[Saved data entries]
######

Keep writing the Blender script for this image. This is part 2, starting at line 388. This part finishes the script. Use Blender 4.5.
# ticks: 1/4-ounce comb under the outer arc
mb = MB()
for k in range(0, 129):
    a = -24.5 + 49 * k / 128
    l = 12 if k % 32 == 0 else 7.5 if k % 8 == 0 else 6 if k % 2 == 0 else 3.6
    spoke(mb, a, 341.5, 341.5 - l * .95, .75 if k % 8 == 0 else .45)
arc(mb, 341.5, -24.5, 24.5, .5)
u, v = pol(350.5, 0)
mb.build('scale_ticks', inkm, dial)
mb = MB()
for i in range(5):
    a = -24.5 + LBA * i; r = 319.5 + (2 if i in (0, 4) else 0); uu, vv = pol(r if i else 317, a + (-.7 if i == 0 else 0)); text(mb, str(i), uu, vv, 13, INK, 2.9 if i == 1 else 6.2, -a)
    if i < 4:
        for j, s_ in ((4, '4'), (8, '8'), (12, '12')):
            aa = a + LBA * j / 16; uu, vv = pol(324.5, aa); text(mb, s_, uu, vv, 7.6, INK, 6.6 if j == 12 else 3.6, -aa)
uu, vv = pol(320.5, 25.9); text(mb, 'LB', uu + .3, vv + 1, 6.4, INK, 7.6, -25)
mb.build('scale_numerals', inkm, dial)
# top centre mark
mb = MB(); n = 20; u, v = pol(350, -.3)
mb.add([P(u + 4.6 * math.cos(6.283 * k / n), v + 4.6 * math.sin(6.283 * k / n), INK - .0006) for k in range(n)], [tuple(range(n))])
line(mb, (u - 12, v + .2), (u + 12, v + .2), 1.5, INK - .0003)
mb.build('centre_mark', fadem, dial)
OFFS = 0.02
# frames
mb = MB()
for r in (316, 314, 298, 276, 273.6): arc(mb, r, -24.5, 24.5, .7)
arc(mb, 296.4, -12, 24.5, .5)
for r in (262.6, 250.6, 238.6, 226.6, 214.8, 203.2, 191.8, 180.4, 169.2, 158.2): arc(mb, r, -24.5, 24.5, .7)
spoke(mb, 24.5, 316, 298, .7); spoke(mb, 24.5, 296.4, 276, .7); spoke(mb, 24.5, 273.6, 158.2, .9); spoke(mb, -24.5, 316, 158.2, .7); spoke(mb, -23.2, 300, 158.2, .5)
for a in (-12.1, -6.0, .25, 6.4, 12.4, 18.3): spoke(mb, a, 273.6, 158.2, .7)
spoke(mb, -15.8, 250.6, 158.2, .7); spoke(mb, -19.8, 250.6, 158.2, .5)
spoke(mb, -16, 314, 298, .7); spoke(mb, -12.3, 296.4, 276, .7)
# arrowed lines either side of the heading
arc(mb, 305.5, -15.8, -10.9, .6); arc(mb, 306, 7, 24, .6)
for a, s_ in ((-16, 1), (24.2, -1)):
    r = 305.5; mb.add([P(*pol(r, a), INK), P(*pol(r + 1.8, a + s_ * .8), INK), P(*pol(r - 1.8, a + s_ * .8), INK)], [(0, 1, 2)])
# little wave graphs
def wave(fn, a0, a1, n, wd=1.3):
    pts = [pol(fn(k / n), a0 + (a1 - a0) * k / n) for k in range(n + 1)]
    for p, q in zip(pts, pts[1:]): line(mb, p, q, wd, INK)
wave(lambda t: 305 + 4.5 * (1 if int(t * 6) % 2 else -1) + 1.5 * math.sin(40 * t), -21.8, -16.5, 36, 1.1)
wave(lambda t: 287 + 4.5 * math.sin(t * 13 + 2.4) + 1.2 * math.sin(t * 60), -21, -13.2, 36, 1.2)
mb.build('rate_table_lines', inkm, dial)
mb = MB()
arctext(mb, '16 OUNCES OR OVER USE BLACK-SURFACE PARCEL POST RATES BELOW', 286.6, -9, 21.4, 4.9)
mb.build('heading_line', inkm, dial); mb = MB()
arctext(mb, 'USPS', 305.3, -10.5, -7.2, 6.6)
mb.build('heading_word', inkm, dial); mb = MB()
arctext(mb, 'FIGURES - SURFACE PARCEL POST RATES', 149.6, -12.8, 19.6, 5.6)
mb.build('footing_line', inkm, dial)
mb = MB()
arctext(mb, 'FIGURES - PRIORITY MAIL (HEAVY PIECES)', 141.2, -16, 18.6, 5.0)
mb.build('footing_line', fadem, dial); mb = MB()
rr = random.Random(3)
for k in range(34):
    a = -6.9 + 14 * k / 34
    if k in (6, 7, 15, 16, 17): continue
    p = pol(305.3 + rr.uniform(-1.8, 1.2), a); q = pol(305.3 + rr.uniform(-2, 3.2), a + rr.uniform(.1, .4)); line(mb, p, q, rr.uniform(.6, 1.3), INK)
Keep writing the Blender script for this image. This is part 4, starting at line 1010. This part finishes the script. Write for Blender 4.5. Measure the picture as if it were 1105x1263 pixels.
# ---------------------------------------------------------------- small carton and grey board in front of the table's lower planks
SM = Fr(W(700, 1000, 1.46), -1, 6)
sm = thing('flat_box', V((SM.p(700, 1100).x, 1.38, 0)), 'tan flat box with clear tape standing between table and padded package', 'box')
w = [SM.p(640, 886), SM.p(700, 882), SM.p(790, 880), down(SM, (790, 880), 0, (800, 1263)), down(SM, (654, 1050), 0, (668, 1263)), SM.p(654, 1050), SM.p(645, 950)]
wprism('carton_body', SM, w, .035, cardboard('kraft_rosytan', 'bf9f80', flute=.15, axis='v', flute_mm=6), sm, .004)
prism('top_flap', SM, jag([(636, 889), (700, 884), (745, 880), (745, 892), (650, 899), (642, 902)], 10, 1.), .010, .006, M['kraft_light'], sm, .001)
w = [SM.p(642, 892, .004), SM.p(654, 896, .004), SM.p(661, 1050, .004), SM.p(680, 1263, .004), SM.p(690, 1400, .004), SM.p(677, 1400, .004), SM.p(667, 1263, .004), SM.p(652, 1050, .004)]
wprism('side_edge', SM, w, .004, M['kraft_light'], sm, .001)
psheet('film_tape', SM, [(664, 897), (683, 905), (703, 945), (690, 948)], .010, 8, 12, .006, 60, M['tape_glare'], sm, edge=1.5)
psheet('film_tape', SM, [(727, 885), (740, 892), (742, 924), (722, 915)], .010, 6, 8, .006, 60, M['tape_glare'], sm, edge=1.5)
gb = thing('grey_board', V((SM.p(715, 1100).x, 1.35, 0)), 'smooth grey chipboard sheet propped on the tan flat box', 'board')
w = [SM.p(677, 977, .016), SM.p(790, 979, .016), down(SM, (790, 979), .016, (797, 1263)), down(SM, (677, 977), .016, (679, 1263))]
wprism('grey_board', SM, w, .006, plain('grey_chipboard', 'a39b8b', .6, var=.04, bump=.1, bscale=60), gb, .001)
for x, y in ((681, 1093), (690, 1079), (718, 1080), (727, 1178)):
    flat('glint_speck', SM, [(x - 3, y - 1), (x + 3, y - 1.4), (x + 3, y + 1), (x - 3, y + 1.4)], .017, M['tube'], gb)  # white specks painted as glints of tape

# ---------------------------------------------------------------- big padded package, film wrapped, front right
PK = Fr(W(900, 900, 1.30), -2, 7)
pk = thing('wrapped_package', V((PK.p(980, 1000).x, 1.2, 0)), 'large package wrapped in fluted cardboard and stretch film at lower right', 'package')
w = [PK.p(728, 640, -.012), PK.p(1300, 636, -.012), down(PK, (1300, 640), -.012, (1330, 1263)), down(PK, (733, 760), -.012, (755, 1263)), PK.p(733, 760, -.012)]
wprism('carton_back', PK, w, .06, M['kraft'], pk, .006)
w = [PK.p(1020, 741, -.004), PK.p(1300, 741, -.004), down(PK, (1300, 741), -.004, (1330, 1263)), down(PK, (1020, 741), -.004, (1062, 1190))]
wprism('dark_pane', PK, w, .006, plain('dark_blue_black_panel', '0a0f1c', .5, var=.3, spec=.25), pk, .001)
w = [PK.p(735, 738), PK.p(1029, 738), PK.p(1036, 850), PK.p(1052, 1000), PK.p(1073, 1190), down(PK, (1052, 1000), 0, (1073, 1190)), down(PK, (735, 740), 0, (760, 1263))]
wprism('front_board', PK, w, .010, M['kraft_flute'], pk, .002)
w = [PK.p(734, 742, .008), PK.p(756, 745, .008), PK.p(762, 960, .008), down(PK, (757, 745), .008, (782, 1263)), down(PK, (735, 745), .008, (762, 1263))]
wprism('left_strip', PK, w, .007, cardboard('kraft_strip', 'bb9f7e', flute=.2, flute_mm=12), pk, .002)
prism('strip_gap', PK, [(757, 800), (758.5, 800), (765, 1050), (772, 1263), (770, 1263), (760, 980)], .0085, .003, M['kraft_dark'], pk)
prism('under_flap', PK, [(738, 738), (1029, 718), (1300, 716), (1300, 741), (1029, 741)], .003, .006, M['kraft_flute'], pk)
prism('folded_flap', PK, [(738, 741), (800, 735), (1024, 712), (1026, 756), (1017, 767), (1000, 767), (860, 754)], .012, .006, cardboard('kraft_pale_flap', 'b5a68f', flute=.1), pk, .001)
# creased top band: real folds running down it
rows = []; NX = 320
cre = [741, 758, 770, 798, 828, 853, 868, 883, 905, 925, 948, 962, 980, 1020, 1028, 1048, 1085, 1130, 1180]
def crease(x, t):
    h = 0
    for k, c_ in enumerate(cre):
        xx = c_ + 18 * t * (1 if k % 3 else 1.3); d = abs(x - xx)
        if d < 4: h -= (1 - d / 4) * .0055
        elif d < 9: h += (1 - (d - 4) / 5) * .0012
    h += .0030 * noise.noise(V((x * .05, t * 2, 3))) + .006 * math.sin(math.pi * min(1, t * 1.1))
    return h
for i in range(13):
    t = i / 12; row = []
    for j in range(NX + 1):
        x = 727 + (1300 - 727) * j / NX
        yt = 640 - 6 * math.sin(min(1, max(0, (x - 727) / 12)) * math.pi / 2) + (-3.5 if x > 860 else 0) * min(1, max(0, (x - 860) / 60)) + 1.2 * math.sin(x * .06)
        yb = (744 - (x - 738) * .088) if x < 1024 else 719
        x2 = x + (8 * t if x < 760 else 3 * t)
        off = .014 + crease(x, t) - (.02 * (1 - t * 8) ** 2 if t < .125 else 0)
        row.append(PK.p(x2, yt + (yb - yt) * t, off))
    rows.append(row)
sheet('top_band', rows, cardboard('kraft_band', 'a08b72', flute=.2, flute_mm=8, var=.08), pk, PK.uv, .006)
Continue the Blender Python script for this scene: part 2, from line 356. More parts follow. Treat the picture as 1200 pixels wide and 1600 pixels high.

######

[Problem to solve] Find every line with the word "pixels" and state how many there are, with no other words.

[Solution to the exercise] 2